Prove that a positive integer is expressible as the difference of two squares of integers if and only if it is not of the form $4n+2, n\in\mathbb{Z}$

I was given a hint that I can just explicitly express $4n$, $4n+1$, and $4n+3$ as the difference of two squares to prove the $\rightarrow$ direction.

Probably a trivial question but how do I go about representing an integer of the form $k = 4n+1$ for $k, n \in \mathbb{Z}$ as the difference of two squares?

And why does this procedure satisfy the 'if'-portion of the proof?

Answer 1

Hint The difference of $(m + 1)^2$ and $m^2$ is $2 m + 1$.

The $\Leftarrow$ (if) direction just asserts that if an integer does not have the form $4 n + 2$ then it is expressible as a difference of squares.
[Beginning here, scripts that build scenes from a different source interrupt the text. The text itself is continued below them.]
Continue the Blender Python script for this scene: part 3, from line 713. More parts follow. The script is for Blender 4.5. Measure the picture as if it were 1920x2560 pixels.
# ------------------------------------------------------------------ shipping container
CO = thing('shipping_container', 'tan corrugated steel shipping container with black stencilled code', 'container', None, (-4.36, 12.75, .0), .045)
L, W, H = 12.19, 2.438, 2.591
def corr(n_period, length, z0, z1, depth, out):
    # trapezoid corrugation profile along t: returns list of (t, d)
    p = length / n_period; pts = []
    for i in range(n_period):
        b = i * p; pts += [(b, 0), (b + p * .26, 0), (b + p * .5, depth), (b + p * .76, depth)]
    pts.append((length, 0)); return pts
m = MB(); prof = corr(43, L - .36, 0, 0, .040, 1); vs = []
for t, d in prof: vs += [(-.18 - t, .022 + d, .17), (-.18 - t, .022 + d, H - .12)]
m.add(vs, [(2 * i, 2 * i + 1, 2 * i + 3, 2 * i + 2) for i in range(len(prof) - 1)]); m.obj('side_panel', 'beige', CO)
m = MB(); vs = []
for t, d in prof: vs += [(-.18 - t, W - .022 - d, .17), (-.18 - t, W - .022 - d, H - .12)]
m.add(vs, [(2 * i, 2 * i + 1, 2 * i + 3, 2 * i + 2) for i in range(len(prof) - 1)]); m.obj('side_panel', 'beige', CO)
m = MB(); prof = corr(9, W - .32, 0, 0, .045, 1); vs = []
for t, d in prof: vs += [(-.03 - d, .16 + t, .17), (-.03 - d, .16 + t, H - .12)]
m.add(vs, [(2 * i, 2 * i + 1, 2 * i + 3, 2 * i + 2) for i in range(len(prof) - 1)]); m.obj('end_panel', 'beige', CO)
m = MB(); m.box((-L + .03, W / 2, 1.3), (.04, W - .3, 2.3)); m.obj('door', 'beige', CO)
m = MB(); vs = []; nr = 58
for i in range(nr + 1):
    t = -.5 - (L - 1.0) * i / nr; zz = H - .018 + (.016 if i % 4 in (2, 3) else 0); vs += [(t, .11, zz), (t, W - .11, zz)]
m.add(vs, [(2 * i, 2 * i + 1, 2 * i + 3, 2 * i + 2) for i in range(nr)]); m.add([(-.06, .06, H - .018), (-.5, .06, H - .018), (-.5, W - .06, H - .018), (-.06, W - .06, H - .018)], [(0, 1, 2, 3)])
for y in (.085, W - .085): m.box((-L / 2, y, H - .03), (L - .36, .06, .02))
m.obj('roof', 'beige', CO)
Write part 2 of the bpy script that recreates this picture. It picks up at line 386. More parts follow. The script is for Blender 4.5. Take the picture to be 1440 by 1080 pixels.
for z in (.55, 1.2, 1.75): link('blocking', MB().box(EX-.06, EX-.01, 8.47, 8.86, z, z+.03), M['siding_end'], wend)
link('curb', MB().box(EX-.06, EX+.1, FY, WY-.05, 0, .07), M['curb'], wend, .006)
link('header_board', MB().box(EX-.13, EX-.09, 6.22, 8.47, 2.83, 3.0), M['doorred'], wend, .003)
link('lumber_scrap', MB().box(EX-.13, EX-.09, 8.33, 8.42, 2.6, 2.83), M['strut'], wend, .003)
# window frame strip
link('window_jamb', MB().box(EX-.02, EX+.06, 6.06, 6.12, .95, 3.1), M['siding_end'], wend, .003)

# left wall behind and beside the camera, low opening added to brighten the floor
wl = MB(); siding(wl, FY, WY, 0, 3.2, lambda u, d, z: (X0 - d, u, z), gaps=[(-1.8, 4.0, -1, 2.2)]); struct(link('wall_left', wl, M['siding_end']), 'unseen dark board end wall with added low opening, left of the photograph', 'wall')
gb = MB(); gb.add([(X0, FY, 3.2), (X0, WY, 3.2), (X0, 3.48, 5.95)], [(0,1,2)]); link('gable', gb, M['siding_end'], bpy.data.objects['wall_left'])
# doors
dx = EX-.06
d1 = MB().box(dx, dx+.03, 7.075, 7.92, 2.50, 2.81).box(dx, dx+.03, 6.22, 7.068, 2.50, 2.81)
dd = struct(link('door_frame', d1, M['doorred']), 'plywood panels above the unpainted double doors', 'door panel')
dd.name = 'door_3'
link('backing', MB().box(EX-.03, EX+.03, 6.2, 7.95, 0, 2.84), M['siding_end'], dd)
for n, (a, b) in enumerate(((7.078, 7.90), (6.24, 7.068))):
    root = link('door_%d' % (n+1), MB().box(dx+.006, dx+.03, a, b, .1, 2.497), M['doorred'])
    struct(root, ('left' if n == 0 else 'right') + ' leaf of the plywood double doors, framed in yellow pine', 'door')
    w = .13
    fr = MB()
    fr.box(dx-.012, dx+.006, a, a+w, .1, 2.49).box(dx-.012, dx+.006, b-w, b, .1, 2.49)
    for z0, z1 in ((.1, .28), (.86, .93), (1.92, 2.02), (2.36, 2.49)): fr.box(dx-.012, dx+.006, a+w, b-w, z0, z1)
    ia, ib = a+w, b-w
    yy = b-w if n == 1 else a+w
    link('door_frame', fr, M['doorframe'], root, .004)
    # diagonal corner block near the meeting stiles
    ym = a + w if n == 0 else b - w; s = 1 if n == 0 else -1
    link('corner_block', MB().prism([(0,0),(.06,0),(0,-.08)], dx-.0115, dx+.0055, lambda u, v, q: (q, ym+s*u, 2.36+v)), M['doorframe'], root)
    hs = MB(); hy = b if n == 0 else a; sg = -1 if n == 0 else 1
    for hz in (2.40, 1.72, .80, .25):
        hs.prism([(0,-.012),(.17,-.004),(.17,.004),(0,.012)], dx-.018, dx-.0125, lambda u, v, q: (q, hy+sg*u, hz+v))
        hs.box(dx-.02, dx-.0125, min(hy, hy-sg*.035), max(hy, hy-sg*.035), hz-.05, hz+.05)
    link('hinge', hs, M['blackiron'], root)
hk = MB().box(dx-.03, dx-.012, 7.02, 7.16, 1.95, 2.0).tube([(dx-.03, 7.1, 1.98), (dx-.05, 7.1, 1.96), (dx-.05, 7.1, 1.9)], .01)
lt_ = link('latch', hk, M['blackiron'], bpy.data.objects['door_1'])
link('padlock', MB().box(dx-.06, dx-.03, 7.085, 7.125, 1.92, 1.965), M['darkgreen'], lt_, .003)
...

But any integer has the form $4 n$, $4 n + 1$, $4 n + 2$, or $4 n + 3$ for some $n$, so this direction is equivalent to showing that general integers of each of the other three forms is expressible as such a difference.

Answer 2

$(m+1)^2-m^2=2m+1$, so this covers $4n+1, 4n+3$.

$(m+2)^2-m^2=4(m+1)$, so this covers all numbers of the form $4n$.

$4n+2$ is impossible as $m^2$ is either $0$ or $1$ mod $4$, so we can only have $0-0, 1-0, 0-1, 1-1 (\equiv 0, 1, -1, 0) \mod 4$.